Investment Highlights

  • We maintain BUY on Kian Joo Can (KJC) with unchanged forecasts and fair value of RM3.25/share, which is pegged to an FY19F PE of 11x.
  • KJC’s 1QFY18 core net profit came in at only 16% of both our full-year forecast and full-year consensus estimates. However, we consider the results within expectations as 1QFY18 performance was weighed down by abnormally high input costs, hurting margins. We expect input costs to normalise over the remaining quarters.
  • Using China’s 0.2mm tin-plated coil prices as a gauge, the average price of tin plates rose 6% YoY to CNY7,689/tonne in 1QFY18 (vs. our assumption of a 5% increase for the full year). Meanwhile, the average price of LME aluminum 3-month forward climbed 16% YoY to US$2,159/tonne in 1QFY18 (vs. 8% estimated increase for the full year).
  • 1QFY18 turnover grew 3% YoY. Upward adjustments in selling prices (due to cost-push factors) across the board were partially offset by the lower sales volume of aluminium cans. This was attributed to the still subdued consumer sentiment.
  • However, 1QFY18 EBIT contracted 22% YoY as KJC was unable to fully pass on the higher input costs to its customers. This was partially mitigated by a firmer ringgit against the USD, given some of its raw materials are denominated in USD. The MYR appreciated 12% against the USD YoY from an average of US$1.00: RM4.4463 in 1QFY17 to US$1.00: RM3.9248 in 1QFY18.

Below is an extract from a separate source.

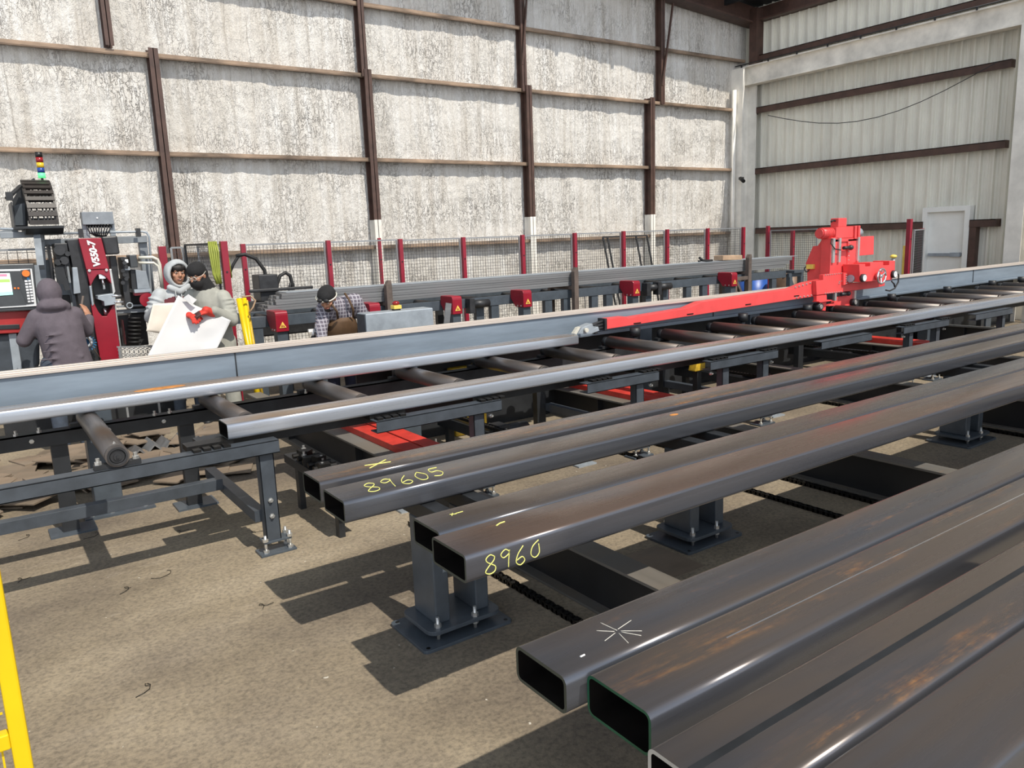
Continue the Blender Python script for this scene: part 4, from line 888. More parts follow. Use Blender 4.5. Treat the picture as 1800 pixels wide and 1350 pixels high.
# nearer gate posts at the machine
fence_post(A(400,500,9.3).x,9.3,A(391,424,9.3).z,'tall red gate post right of the man in the black mask',0.075)
fence_post(A(287,460,10.2).x,10.2,A(282,433,10.2).z,'pinkish red gate post behind the man in the grey hood',0.085)
a=A(291,436,10.2); b=A(320,432,10.2); c=A(391,428,9.3)
mesh_panel((a.x+0.06,10.2),(b.x,10.2),0.3,a.z,'narrow mesh panel behind the grey hooded man',0.045)
mesh_panel((b.x+0.02,10.15),(c.x-0.06,9.35),0.3,A(320,431,10.15).z,'black framed mesh gate behind the two men with paper',0.045,frame='frame_black')
mesh_panel((c.x+0.06,9.6),(c.x+0.10,10.9),0.3,1.9,'mesh panel running back beside the tall red gate post',0.05)
gs=MB(); p=A(372,428,9.35)
for k in range(5): gs.tube([(p.x-0.03+k*0.02,9.36,p.z+0.02),(p.x-0.045+k*0.024,9.30,p.z-0.1),(p.x-0.03+k*0.018,9.30,p.z-0.34-0.04*(k%2)),(p.x-0.0+k*0.012,9.30,p.z-0.46)],0.011,6)
for k in range(3): gs.tube([(p.x+0.08+k*0.03,9.33,p.z),(p.x+0.1+k*0.03,9.30,p.z-0.2),(p.x+0.11+k*0.03,9.30,p.z-0.4)],0.009,6)
tag(obj('lifting_strap',gs,'strap_green'),'bundle of yellow green lifting straps hung over the mesh gate','lifting strap')
lf=MB()
for px,py0,py1 in ((1060,417,472),(1068,418,470),(1118,415,470),(1137,414,470)):
    a=A(px,py0,12.3); lf.bar((a.x,12.3,a.z),(a.x+0.14,12.0,0.0),0.03)
a=A(1060,417,12.3); b=A(1137,414,12.3); lf.bar((a.x,12.3,a.z),(b.x,12.3,b.z),0.03); tag(obj('leaning_rack',lf,'frame_black'),'black metal frame leaning on the foam wall behind the mesh fence','metal rack')
# hydraulic hoses and unit behind the fence at left
hu=thing('hydraulic_unit','dark hydraulic unit with looped black hoses behind the red posts','hydraulic unit',(3.3,10.3,0))
m=MB(); m.box(3.0,3.9,10.1,10.5,0.7,1.15); m.box(3.1,3.35,10.15,10.45,1.15,1.5); m.box(3.05,3.1,10.2,10.3,0,0.7); m.box(3.8,3.85,10.2,10.3,0,0.7); m.box(2.95,3.8,10.1,10.15,1.28,1.32); obj('pump_block',m,'machine_dark',hu,0.01)
m=MB()
for (pts) in ([(415,450),(430,447),(450,455),(465,475),(470,505),(472,520)],[(402,485),(410,465),(418,452),(424,447)],[(486,518),(487,500),(492,485),(502,479),(510,485),(514,500),(515,515)],[(508,516),(509,505),(511,497)]):
    m.tube([A(px,py,10.25) for px,py in pts],0.024 if len(pts)>4 else 0.018,10)
obj('hose',m,'rubber_black',hu)
# yellow pole bundle leaning by the gate post
pts=((420,525,437,612,'yellow_paint',0.032),(429,524,441,610,'yellow_paint',0.026),(433,528,447,612,'yellow_dirty',0.018))
for i,(ax,ay,bx_,by,mt,r) in enumerate(pts):
    a=A(ax,ay,8.75+0.08*i); b=A(bx_,by,8.62+0.08*i); d=(b-a).normalized(); t=-a.z/d.z; e=a+d*t
    m=MB(); m.cyl(a,e,r,12); tag(obj('yellow_pole',m,mt),['thick bright yellow pole leaning beside the red gate post','thinner yellow pole right of the thickest yellow one','grimy yellow pole on the right of the yellow bundle'][i],'pole','yellow poles leaning by the gate')
m=MB(); m.tube([A(*p,8.72) for p in ((425,522),(440,520),(449,528),(445,540),(438,550))],0.010,6); tag(obj('rope_loop',m,'cardboard'),'loop of tan rope over the yellow poles','rope')
# ================================================================== DRILLING MACHINE AT THE LEFT
YM=9.2
dm=thing('drilling_machine','dark drilling machine with a red upright arm lettered V550-7','machine',(1.1,9.2,0))
def pbox(px0,py0,px1,py1,y,d,mat,name,par=dm,bevel=0.004):
    a=A(px0,py0,y); b=A(px1,py1,y); m=MB(); m.box(min(a.x,b.x),max(a.x,b.x),y,y+d,min(a.z,b.z),max(a.z,b.z)); return obj(name,m,mat,par,bevel)
def ppoly(pts,y,d,mat,name,par=dm,bevel=0.004):
    m=MB(); m.prism(XZ(pts,y),y,y+d); return obj(name,m,mat,par,bevel)
# red arm
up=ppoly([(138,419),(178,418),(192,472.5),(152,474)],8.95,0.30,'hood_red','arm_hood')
a=A(138,419,8.95); b=A(152,474,8.95); ax=(a-b).normalized()
cpt=A(166,447,8.945)
text_mesh('lettering','V550-7',0.088,'decal_white',up,(cpt.x,8.944,cpt.z),(ax.x,0,ax.z),(ax.z*-1,0,ax.x),0.002,0.22,0.004,'white lettering V550-7')
ppoly([(152,474.2),(192,472.8),(196,499),(186,486),(178,482),(171,483),(166,490),(159,503)],8.96,0.26,'fence_red','arm_plate')
ppoly([(192,473),(196,473),(203,512),(199,520),(196,499)],8.96,0.26,'zinc','edge_strip')
ppoly([(157,503),(161,503),(165,536),(162,538)],8.96,0.24,'galv_grey','edge_strip')
ppoly([(160,536),(166,534),(173,548),(180,556),(188,556),(193,548),(201,532),(214,636),(178,640)],8.97,0.25,'hood_red','lower_arm')
ppoly([(201,532),(203,532),(217,634),(214,636)],8.96,0.02,'zinc','edge_strip')
ppoly([(118,422),(138,420),(153,480),(162,548),(178,640),(160,640),(140,540),(130,480)],9.02,0.25,'machine_dark','arm_side')  # left side of the red arm, its shade put into a dark colour
pbox(160,482,203,560,9.14,0.1,'frame_black','recess_plate')
ppoly([(172,520),(198,516),(203,519),(203,535),(184,538),(183,530),(172,526)],8.93,0.2,'galv_grey','clamp_jaw')
m=MB(); p=A(181,500,9.05)
m.cyl((p.x,9.06,p.z+0.09),(p.x+0.01,9.06,p.z-0.05),0.016,10); m.box(p.x-0.03,p.x+0.03,9.02,9.1,p.z+0.06,p.z+0.12); p=A(186,550,9.05); m.cyl((p.x,9.06,p.z+0.05),(p.x,9.06,p.z-0.03),0.02,10); obj('spindle',m,'chrome',dm)
m=MB()
for px,py in ((157,475.5),(187,474.5)): p=A(px,py,8.955); m.cyl((p.x,8.955,p.z),(p.x,8.945,p.z),0.014,14)
obj('bolt',m,'zinc',dm)
m=MB()
for px,py in ((200,520),(204,531)): p=A(px,py,8.94); m.cyl((p.x-0.02,8.94,p.z),(p.x+0.07,8.94,p.z-0.005),0.014,10)
obj('guide_pin',m,'chrome',dm)
# frame
fm=MB()
def fbar(p,q_,y,w,h=None,mm=None): (mm or fm).bar(A(*p,y),A(*q_,y),w,h)
fbar((66,428),(258,420),9.45,0.075); fbar((70,402),(84,640),9.4,0.07); fbar((0,414),(60,412),9.3,0.06); fbar((250,424),(262,520),9.5,0.085); fbar((205,548),(262,545),9.15,0.04); fbar((205,539),(258,536),9.1,0.02); fbar((0,412),(30,403),9.35,0.06)
obj('frame',fm,'machine_grey',dm,0.004)
m=MB(); m.tube([A(88,411,9.3),A(250,407,9.3),A(258,409,9.3),A(262,416,9.3),A(270,520,9.3)],0.012,8); m.tube([A(60,404,9.28),A(0,402,9.28)],0.012,8); obj('pipe',m,'galv_grey',dm)
m=MB()
for (x,y) in ((142,409),(243,408)): p=A(x,y,9.28); m.box(p.x-0.02,p.x+0.02,9.25,9.34,p.z-0.05,p.z+0.04)
obj('pipe_clamp',m,'machine_dark',dm)
m=MB()
m.tube([A(243,453,9.1),A(268,452,9.1),A(277,456,9.1),A(281,465,9.1),A(286,508,9.1)],0.016,8); m.tube([A(243,462,9.1),A(270,462,9.1),A(278,468,9.1),A(281,480,9.1),A(284,505,9.1)],0.014,8); hs=obj('hydraulic_pipe',m,'hose_cream',dm)
# electric box on two uprights
eb=pbox(143,372.5,201,394,9.25,0.16,'machine_grey','electric_box'); p=A(171,383,9.24); m=MB(); m.cyl((p.x,9.25,p.z),(p.x,9.242,p.z),0.008,10); obj('indicator',m,'paint_white',eb)
m=MB(); fbar((149,394),(153,420),9.32,0.06,None,m); fbar((196,393),(199,416),9.32,0.05,None,m); obj('box_upright',m,'machine_grey',dm)
m=MB(); random.seed(2)
for k in range(9):
    x0=152+k*5; m.tube([A(x0,394,9.3),A(x0+2,401,9.24),A(x0+6-k,409,9.26),A(170+k*2,416,9.28)],0.007,5)
    p=A(x0+3,397,9.3); m.cyl((p.x,9.3,p.z+0.01),(p.x,9.3,p.z-0.02),0.012,8)
obj('cable_bundle',m,'machine_dark',dm)
# drive units left and right of the arm
ppoly([(178,416),(206,414),(211,446),(206,447),(186,448)],9.0,0.3,'machine_dark','motor_cover',bevel=0.015)
m=MB()
def pb(px0,py0,px1,py1,y,d): a=A(px0,py0,y); b=A(px1,py1,y); m.box(min(a.x,b.x),max(a.x,b.x),y,y+d,min(a.z,b.z),max(a.z,b.z))
pb(95,428,124,468,9.05,0.3); pb(88,430,97,520,9.15,0.2); pb(124,448,132,520,9.1,0.2); pb(100,468,120,488,9.0,0.2); pb(192,450,214,525,9.1,0.25); pb(214,452,228,490,9.0,0.3); pb(214,490,232,540,9.05,0.25); pb(205,555,262,606,9.25,0.3); pb(225,505,262,560,9.3,0.3); pb(100,520,140,640,9.35,0.2); pb(134,560,150,640,9.2,0.1)
obj('drive_unit',m,'machine_dark',dm,0.006)
m=MB()
for (px,py,r) in ((104,440,.05),(112,458,.04),(101,461,.03),(118,446,.025)): p=A(px,py,9.03); m.cyl((p.x,9.05,p.z),(p.x,8.97,p.z),r,14)
for k in range(7): p=A(215+3*(k%3),455+7*k,9.0); m.cyl((p.x,9.0,p.z),(p.x,8.96,p.z),0.02,10)
pb(112,452,118,486,8.98,0.06); pb(128,450,131,486,9.06,0.04)
obj('gear_cluster',m,'machine_dark',dm)
pbox(227,448,243,470,9.0,0.2,'screen_bezel','valve_block',bevel=0.008); pbox(219,456,226,462,8.97,0.05,'white_panel','valve_label')
pbox(219,469,229,475,8.98,0.05,'galv_grey','valve_block')
ppoly([(238,474),(257,477),(264,507),(242,508)],9.02,0.2,'machine_grey','cover_panel'); ppoly([(229,474),(238,474),(246,508),(232,508)],9.05,0.2,'frame_black','cover_panel')
ppoly([(66,458),(88,456),(94,490),(98,530),(74,540)],9.5,0.05,'machine_grey','back_panel'); ppoly([(100,470),(118,480),(128,530),(112,540),(102,520)],9.45,0.05,'galv_grey','back_panel')
ppoly([(127,470),(136,470),(142,515),(130,517)],9.0,0.08,'galv_grey','ruler_plate')
m=MB(); fbar((101,470),(106,500),8.98,0.05,None,m); fbar((106,470),(119,510),8.98,0.045,None,m); obj('black_arm',m,'frame_black',dm)
m=MB(); pb(236,509,266,513,8.98,0.3); obj('shelf',m,'galv_grey',dm); m=MB(); p=A(258,527,9.02); m.cyl((p.x,9.02,p.z),(p.x,8.98,p.z),0.075,22); pb(236,514,262,518,9.0,0.1); obj('red_disc',m,'hood_red',dm)
m=MB(); p=A(228,537,9.0); m.torus((p.x,9.0,p.z),(0,1,0),0.028,0.007,18,6); obj('ring_handle',m,'galv_grey',dm)
m=MB()
for k in range(7): p=A(237,560+k*7,9.1); m.torus((p.x,9.12,p.z),(0.1,0.1,1),0.055,0.012,16,6)
obj('coil_hose',m,'rubber_black',dm)
pbox(216,563,222,606,9.05,0.15,'fence_red','side_plate')
m=MB(); 
for k in range(8):
    a=A(206+k*8,610,8.85); b=A(212+k*8,632,8.85)
    for j in range(4): m.bar((a.x+ (0.02 if j%2 else 0),8.85,a.z-j*0.035),(a.x+0.05-(0.02 if j%2 else 0),8.85,a.z-j*0.035-0.035),0.007); m.bar((a.x+0.05-(0.02 if j%2 else 0),8.85,a.z-j*0.035),(a.x+(0.02 if j%2 else 0),8.85,a.z-j*0.035-0.035),0.007)
a=A(205,610,8.85); b=A(270,608,8.85); m.bar(a,b,0.014); m.bar((a.x,8.85,a.z-0.15),(b.x,8.85,b.z-0.15),0.014); m.bar((a.x+0.02,8.85,0),(a.x+0.02,8.85,a.z),0.02); m.bar((b.x-0.02,8.85,0),(b.x-0.02,8.85,b.z),0.02)
tag(obj('expanded_grate',m,'mesh_wire_light'),'expanded metal grate at the foot of the red machine arm','grate')
m=MB(); p=A(155,600,8.9)
for k in range(16):
    an=k*2*PI/16; m.bar((p.x,8.92,p.z),(p.x+0.075*math.cos(an),8.9,p.z+0.075*math.sin(an)-0.02),0.008)
bs=obj('brush_wheel',m,'button_blue',dm); m=MB(); pr=A(152,601,8.88); m.torus((pr.x,8.88,pr.z),(0,1,0),0.045,0.016,18,8); obj('brush_hub',m,'galv_grey',bs)
m=MB(); m.tube([A(150,580,8.8),A(160,606,8.8),A(178,632,8.8)],0.005,5); m.tube([A(146,520,8.9),A(142,545,8.9),A(146,565,8.9)],0.012,6); obj('loose_cable',m,'stake_brown',dm)
m=MB(); m.box(0.5,1.75,9.2,9.7,0,0.62); obj('machine_base',m,'frame_black',dm)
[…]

  • In its carton division, KJC recorded a wider loss before interests and taxes of RM5.3mil in 1QFY18 due to its inability to fully pass on the rising paper costs. This was exacerbated by the MYR’s appreciation against the Vietnamese dong, resulting in a currency translation loss. Positively, EBIT in the trading division rose 15% YoY to RM4mil amid an increase in KJC’s trading activities.
  • Our BUY recommendation is premised on: 1) the defensiveness of its top-line growth underpinned by ongoing promotional efforts in the FMCG industry, which will be further boosted by the abolition of GST; 2) its leading market position in both the two-piece and there-piece can industries, with local market shares of 60-70% and 30% respectively; 2) Myanmar ventures coming into fruition FY20F onwards, given the country's young demographic profile and manufacturing cost advantage.